Miris. Ya, itu kondisi yang terlintas di benak saya jika berita tentang “Penerima BLT Harus Bukan Perokok” itu terbukti, tag line berita yang saya baca di situs Harian Kompas. Artikel ini berbicara mengenai usulan untuk mengalokaskan dana BLT kepada masyarakat miskin yang bukan perokok. Karena ternyata dana BLT yang dikucurkan selama ini digunakan untuk membeli rokok oleh masyarakat miskin karena kebutuhan akan rokok yang cukup tinggi. Sementara dilain pihak BLT jika kondisinya seperti itu maka tujuannya tidak akan tepat sasaran, Hal ini dikatakan oleh Pengurus Harian Yayasan Lembaga Kosumen Indonesia (YLKI) Tulus Abadi di Jakarta, Senin (29/6).
Walaupun bukan merupakan kebijakan baru, tapi jika ini berhasil menjadi keputusan baru pemerintah maka celakalah masyarakat miskin di Indonesia. Tebakan saya mungkin hampir setengah atau bahkan lebih total masyarakat miskin tidak akan mendapatkan BLT. Ya, karena kebanyakan potret dari masyarakat miskin kita adalah perokok. Lihat saja para montir, tukang batu, tukang kayu yang pernah anda temui, pasti kebanyakan dari mereka adalah perokok kan? Realita masyarakat miskin dan aktivitas merokok adalah hal yang berikatan erat. Saat ini rokok menjadi bagian tak terpisahkan dari masyarakat miskin. Batang candu yang tiap harinya diisap oleh jutaan orang di indonesia ini seolah-olah sudah menjadi kebutuhan primer, mengalahkan kebutuhan akan makanan yang sehat dan bergizi, pendidikan, kebersihan, serta kebutuhan-kebutuhan lainnya yang dianggap tidak berguna.
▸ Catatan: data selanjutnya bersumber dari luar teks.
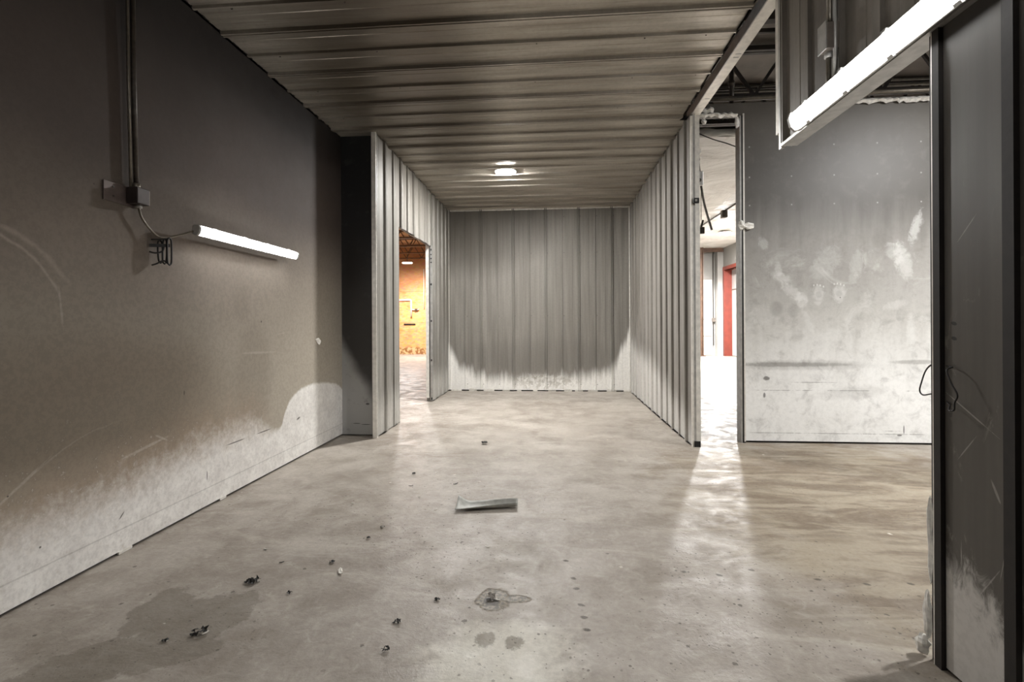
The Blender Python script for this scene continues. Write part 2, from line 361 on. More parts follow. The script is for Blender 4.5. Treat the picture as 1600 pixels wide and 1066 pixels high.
MT = {
    'floor': m_floor(), 'left': m_left(), 'niche': m_niche(), 'bay': m_bay(),
    'ceil': m_sheet('ribbed_ceiling_sheet', 'ceiling'), 'back': m_sheet('ribbed_back_sheet', 'back'),
    'pl': m_sheet('ribbed_left_partition_sheet', 'left'), 'pr': m_sheet('ribbed_right_partition_sheet', 'right'),
    'header': m_sheet('ribbed_header_sheet', 'header'), 'pier': m_sheet('flat_pier_sheet', 'pier'),
    'osb': m_osb(), 'foil': m_foil(),
    'core': m_plain('dark_wall_core', hx(40, 37, 34), .8),
    'deck': m_plain('sooty_roof_deck', hx(112, 104, 96), .6, .1, .2, 3),
    'deck_tan': m_plain('tan_roof_deck', hx(190, 150, 112), .7, 0, .2, 3),
    'joist': m_plain('sooty_joist_steel', hx(50, 45, 41), .6, .2, .3, 9),
    'joist_tan': m_plain('rusty_joist_steel', hx(118, 84, 58), .6, .1, .3, 9),
    'galv': m_plain('galvanised_steel', hx(176, 175, 172), .38, .5, .12, 20),
    'trim': m_plain('pale_steel_trim', hx(226, 223, 216), .4, .2, .10, 22),
    'black_trim': m_plain('sooty_black_trim', hx(25, 20, 17), .62, 0, .35, 26),
    'dark_gap': m_plain('black_gap', hx(16, 14, 13), .8),
    'housing': m_plain('grey_light_housing', hx(168, 166, 162), .45, 0, .08, 20),
    'box': m_plain('grey_metal_box', hx(126, 118, 110), .4, .4, .15, 20),
    'plate': m_plain('sooty_plate', hx(92, 80, 76), .5, .2, .15, 20),
    'box_dark': m_plain('sooty_box', hx(58, 50, 48), .5, .3, .2, 20),
    'black': m_plain('black_soot', hx(20, 18, 17), .55, 0, .4, 60),
    'conduit': m_plain('grey_conduit', hx(120, 114, 104), .35, .6, .15, 30),
    'conduit_dark': m_plain('sooty_conduit', hx(70, 64, 58), .4, .5, .25, 30),
    'cable': m_plain('armoured_cable', hx(132, 128, 122), .5, .3, .35, 60),
    'wire': m_plain('dark_wire', hx(34, 31, 29), .5, 0, .2, 60),
    'fluff': m_plain('pale_torn_insulation', hx(238, 236, 230), .9, 0, .15, 40),
    'strip': m_plain('grey_rubber_strip', hx(168, 168, 162), .55, 0, .15, 30),
    'char': m_plain('charred_flake', hx(24, 22, 21), .6, 0, .5, 90),
    'chip': m_plain('pale_paint_chip', hx(214, 210, 202), .6, 0, .12, 60),
    'ash': m_plain('grey_flake', hx(120, 114, 106), .7, 0, .2, 60),
    'red': m_plain('red_primer_steel', hx(118, 50, 38), .5, 0, .12, 6),
    'rust': m_plain('rusty_post_steel', hx(96, 72, 56), .6, 0, .3, 6),
    'white': m_white_wall('white_far_wall', hx(190, 188, 184), hx(212, 211, 208), .3, .85),
    'door': m_white_wall('white_sectional_door', hx(196, 195, 192), hx(214, 213, 210), .1, .5),
    'plain': m_white_wall('grey_unseen_wall', hx(128, 124, 118), hx(146, 142, 136)),
    'pipe': m_plain('white_pipe', hx(226, 220, 208), .5, 0, .06, 20),
    'screw': m_plain('screw_heads', hx(74, 70, 66), .5, .5, .2, 60),
    'e_main': m_emit('lens_glow_main', (1, .985, .962), CAN_MAIN),
    'e_fill_behind': m_emit('fill_glow_behind', (1, .985, .962), FILL_BEHIND),
    'e_rnear': m_emit('lens_glow_right_near', (1, .99, .975), CAN_RIGHT_NEAR),
    'e_lnear': m_emit('lens_glow_left_near', (1, .99, .975), CAN_LEFT_NEAR),
    'e_fill_bay': m_emit('fill_glow_bay', (1, .99, .975), FILL_BAY),
    'e_tube': m_emit('tube_glow_wall', (1, .99, .975), TUBE_WALL),
    'e_head': m_emit('tube_glow_header', (1, .99, .975), TUBE_HEAD),
    'e_right': m_emit('lens_glow_right', (1, .99, .975), CAN_RIGHT),
    'e_left': m_emit('lens_glow_left', (1, .985, .962), CAN_LEFT),
}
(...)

Fakta-fakta tentang rokok dan masyarakat miskin yang ditemukan adalah :
- Sekitar 50 persen dana BLT digunakan masyarakat untuk membeli rokok. Fakta bahwa benda yang tidak bermanfaat dan memberikan efek negatif malah menjadi prioritas tertinggi di masyarakat miskin.
- Dua pertiga rumah tangga miskin di Indonesia adalah perokok aktif,
- Konsumsi tembakau rumah tangga miskin di perkotaan, jumlahnya jauh lebih besar 20 persen dibandingkan dari komsumsi beras.
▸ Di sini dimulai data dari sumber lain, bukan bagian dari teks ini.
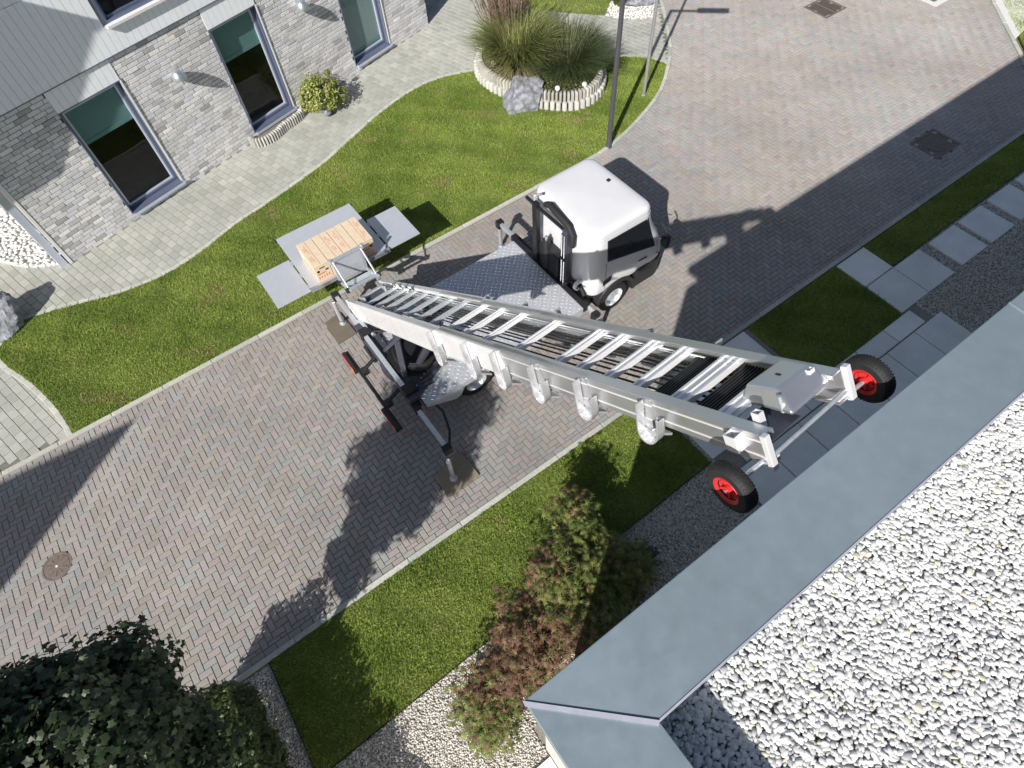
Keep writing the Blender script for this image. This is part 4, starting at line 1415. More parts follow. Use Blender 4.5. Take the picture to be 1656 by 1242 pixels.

Dari ilustrasi kondisi terkini yang ada diatas, memang sangatlah menyedihkan, Suatu benda (rokok) yang dari segi kesehatan berdampak negatif masih menjadi “barang favorit” masyarakat bawah. Bagaimana mungkin menghadapi kemungkinan terburuk dampak konsumsi rokok (kanker paru-paru, penyakit jantung, dan lain sebagainya) jika tingkat pendapatan mereka rendah. Tidak kemudian juga membolehkan masyarakat kalangan menengah ke atas merokok, karena bila sakit mereka punya uang untuk berobat. Yang jelas rokok berdampak buruk bagi kalangan apapun (miskin atau kaya). Tetapi pada kenyataannya sulit memisahkan rokok dari masyarakat miskin, tidak semudah yang kita bayangkan. Tetapi paling tidak kita sudah berbuat untuk tidak menambah jumlah para perokok, dengan gerakan sederhana bagi diri sendiri untuk “tidak merokok”.